Punch in a shrunken pack

When it came to campus selection, Narendra Modi was most fair. He picked up two of his top four cabinet hands from Jawaharlal Nehru University, the campus that has been reviled by many of his party colleagues as a breeding ground of dissenters, seditionists, traitors, anarchists and communists.

By Kannagi and Tiruvalluvar! Both the JNU ‘selectees’, Nirmala Sitharaman and S. Jaishankar, are of Tamil origin. Tamil Nadu didn’t give the BJP a single seat, yet Modi picked two Tamil-speakers for his cabinet. Bravo, prime minister, that’s being fair, twice over!

Prime Minister Narendra Modi and his ministers at the first cabinet meeting | PTI Prime Minister Narendra Modi and his ministers at the first cabinet meeting | PTI

The fairness has already paid dividends. The first controversy that the government got into was over the proposed new education policy that would have given primacy to Hindi, a language that many in the north wrongly claim to be the national language of India. (It is not; it is only the official language of the Union, a status it enjoys along with English for all purposes.) As Tamil Nadu politicians and public breathed fire and brimstone, the two ministers tweeted truce terms in Tamil. That doused the fire.

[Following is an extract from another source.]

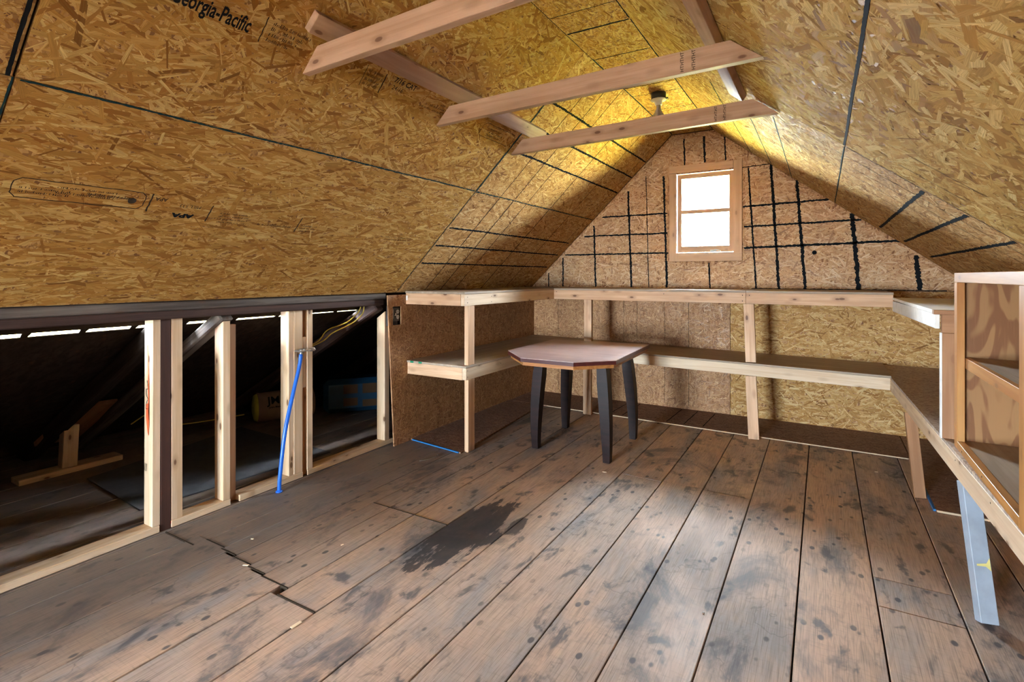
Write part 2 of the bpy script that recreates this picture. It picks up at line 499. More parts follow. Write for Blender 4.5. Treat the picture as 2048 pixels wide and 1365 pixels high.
def mat_floor():
    k = NT('worn_floorboard')
    P = k.pos()
    oi = k.n('ShaderNodeObjectInfo'); rnd = oi.outputs['Random']
    off = k.n('ShaderNodeCombineXYZ')
    k.link(k.math('MULTIPLY', rnd, 53.0), off.inputs[0]); k.link(k.math('MULTIPLY', rnd, 31.0), off.inputs[1])
    Q = k.vadd(P, off.outputs[0])
    sep = k.n('ShaderNodeSeparateXYZ'); k.link(P, sep.inputs[0]); X, Y = sep.outputs[0], sep.outputs[1]
    # worn tan wood with grey weathering
    tan = k.mix(k.smooth(rnd, 0, 1), (0.53, 0.345, 0.235), (0.47, 0.335, 0.255))
    wear = k.noise(k.vmul(Q, (3.2, 1.1, 1)), 1.0, 5, 0.62, 0.3)
    c = k.mix(k.smooth(wear, 0.42, 0.70), tan, (0.29, 0.26, 0.25))
    # growth rings and fine grain along the boards
    ring = k.noise(k.vmul(Q, (11, 0.75, 1)), 1.0, 2, 0.5, 0.9)
    rl = k.math('SINE', k.math('MULTIPLY', ring, 95.0))
    c = k.mix(k.smooth(rl, 0.2, 1.0, 0.0, 0.20), c, (0.16, 0.115, 0.09))
    fine = k.noise(k.vmul(Q, (230, 6, 1)), 1.0, 2, 0.6)
    c = k.mix(k.smooth(fine, 0.44, 0.76, 0.0, 0.60), c, (0.13, 0.095, 0.078))
    saw = k.noise(k.vmul(Q, (12, 120, 1)), 1.0, 2, 0.5)
    c = k.mix(k.smooth(saw, 0.5, 0.85, 0.0, 0.35), c, (0.16, 0.125, 0.105))
    # blue-black blotches, drips and dried rings
    b1 = k.noise(k.vmul(P, (2.6, 1.5, 1)), 1.0, 6, 0.66, 0.6)
    c = k.mix(k.smooth(b1, 0.515, 0.66, 0.0, 0.80), c, (0.082, 0.080, 0.090))
    b2 = k.noise(k.vmul(Q, (9, 4.5, 1)), 1.0, 4, 0.6, 0.4)
    c = k.mix(k.smooth(b2, 0.565, 0.69, 0.0, 0.80), c, (0.065, 0.062, 0.070))
    dots = k.voro(k.vmul(Q, (13, 8, 0)), 1.0)
    dm = k.noise(k.vmul(P, (2, 2, 1)), 1.0, 2)
    c = k.mix(k.math('MULTIPLY', k.smooth(dots, 0.11, 0.19, 0.88, 0.0), k.smooth(dm, 0.38, 0.55)), c, (0.055, 0.05, 0.055))
    iso = k.noise(k.vmul(P, (1.9, 1.5, 1)), 1.0, 5, 0.6, 0.2)
    edge = k.math('ABSOLUTE', k.math('SUBTRACT', iso, 0.53))
    c = k.mix(k.math('MULTIPLY', k.smooth(edge, 0.001, 0.010, 0.42, 0.0), k.smooth(wear, 0.45, 0.6)), c, (0.10, 0.085, 0.08))
    # grimier boards along the left wall
    left = k.smooth(k.math('ADD', X, k.math('MULTIPLY', k.math('SUBTRACT', wear, 0.5), 1.0)), -2.15, -2.75)
    c = k.mix(k.math('MULTIPLY', left, 0.72), c, (0.125, 0.095, 0.078))
    # big black spill, bounded by the joint at its left
    sn = k.noise(k.vmul(P, (17, 4.5, 1)), 1.0, 5, 0.62)
    dx = k.math('DIVIDE', k.math('ADD', X, 1.70), 0.185)
    dy = k.math('DIVIDE', k.math('SUBTRACT', Y, 2.37), 0.43)
    r2 = k.math('ADD', k.math('MULTIPLY', dx, dx), k.math('MULTIPLY', dy, dy))
    s = k.math('ADD', r2, k.math('MULTIPLY', k.math('SUBTRACT', sn, 0.5), 4.2))
    spill = k.math('MULTIPLY', k.smooth(s, 0.72, 1.02, 1.0, 0.0), k.math('GREATER_THAN', X, -1.822))
    c = k.mix(k.math('MULTIPLY', spill, 0.92), c, (0.028, 0.024, 0.026))
    dx = k.math('DIVIDE', k.math('ADD', X, 1.47), 0.06)
    dy = k.math('DIVIDE', k.math('SUBTRACT', Y, 2.54), 0.13)
    r2 = k.math('ADD', k.math('MULTIPLY', dx, dx), k.math('MULTIPLY', dy, dy))
    s = k.math('ADD', r2, k.math('MULTIPLY', k.math('SUBTRACT', sn, 0.5), 3.0))
    c = k.mix(k.smooth(s, 0.5, 0.9, 0.85, 0.0), c, (0.04, 0.034, 0.036))
    h = k.math('ADD', k.math('MULTIPLY', fine, 0.5), wear)
    k.bump(h, 0.22, 0.003)
    return k.out(c, k.smooth(wear, 0.3, 0.7, 0.50, 0.72), 0.35)
FLOORM = mat_floor()

def mat_glass():
    k = NT('window_glass')
    t = k.t; t.nodes.remove(k.b)
    tr = k.n('ShaderNodeBsdfTransparent'); tr.inputs[0].default_value = (0.93, 0.95, 0.95, 1)
    gl = k.n('ShaderNodeBsdfGlossy'); gl.inputs['Roughness'].default_value = 0.02
    fr = k.n('ShaderNodeFresnel'); fr.inputs[0].default_value = 1.45
    mx = k.n('ShaderNodeMixShader')
    k.link(fr.outputs[0], mx.inputs[0]); k.link(tr.outputs[0], mx.inputs[1]); k.link(gl.outputs[0], mx.inputs[2])
    k.link(mx.outputs[0], t.nodes['Material Output'].inputs['Surface'])
    return k.m
GLASS = mat_glass()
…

Ministries are myriad in the Union council, and all the cabinet ministers are considered equal. But as in George Orwell’s Animal Farm, some are considered more equal—the ministers of home, finance, foreign affairs and defence, who have their offices on Raisina Hill. Along with the prime minister, who is the first among equals, this foursome form the cabinet committee on security. Two of the four in this cabinet are Tamil, and are JNU alumni.

Modi has not only tried to be fair, but has also given more political ballast to the council. If he had packed his old team with 19 members from the Rajya Sabha and given 12 of them cabinet rank, this time the entire ministry has only 11 upper housies of whom six—Nirmala, Piyush Goyal, Prakash Javadekar, Dharmendra Pradhan, Mukhtar Abbas Naqvi and Thaawarchand Gehlot—are in the cabinet. Jaishankar, and Ram Vilas Paswan, who has served in the cabinets of six prime ministers, may join them in the upper house. After eight wins, some of them with record margins, and two defeats from his Hajipur, Paswan has ended his long Lok Sabha run.

Modi has also put more of his cabinet colleagues through the electoral wringer. Ravi Shankar Prasad and Smriti Irani, who were upper housies, have come into the Lok Sabha this time.

Modi talked of minimum government and maximum governance last time, but ended up with a jumbo council of 75 ministers, 27 of them in the cabinet. This time, he has shrunken the kids to just 57, two dozen of them in the cabinet. Arun Jaitley and Sushma Swaraj were kept out for not being well; Uma Bharti and Radha Mohan Singh for not having done well; Suresh Prabhu, Maneka Gandhi and others, who are well and did well, for reasons known to Modi alone. A bird from Deendayal Upadhyaya Marg says J.P. Nadda and Rajyavardhan Rathore may get top party jobs—one in Delhi and the other in Jaipur.

The PMO, too, has been given more ballast. The national security adviser has been invested with a cabinet rank, for the first time after Vajpayee’s man Brajesh Mishra left. But Ajit Doval is still one feather minus. Brajesh had also held the post of principal secretary.

Tailpiece: All eyes now are on two men in the PMO. Principal Secretary Nripendra Misra is 74, and if Modi applies the age cut-off of 75 years to the bureaucracy, too, he may be succeeded by Additional Principal Secretary Pramod Kumar Mishra next year.

That will be continuity with change—literally, nominally, and nomenclaturally.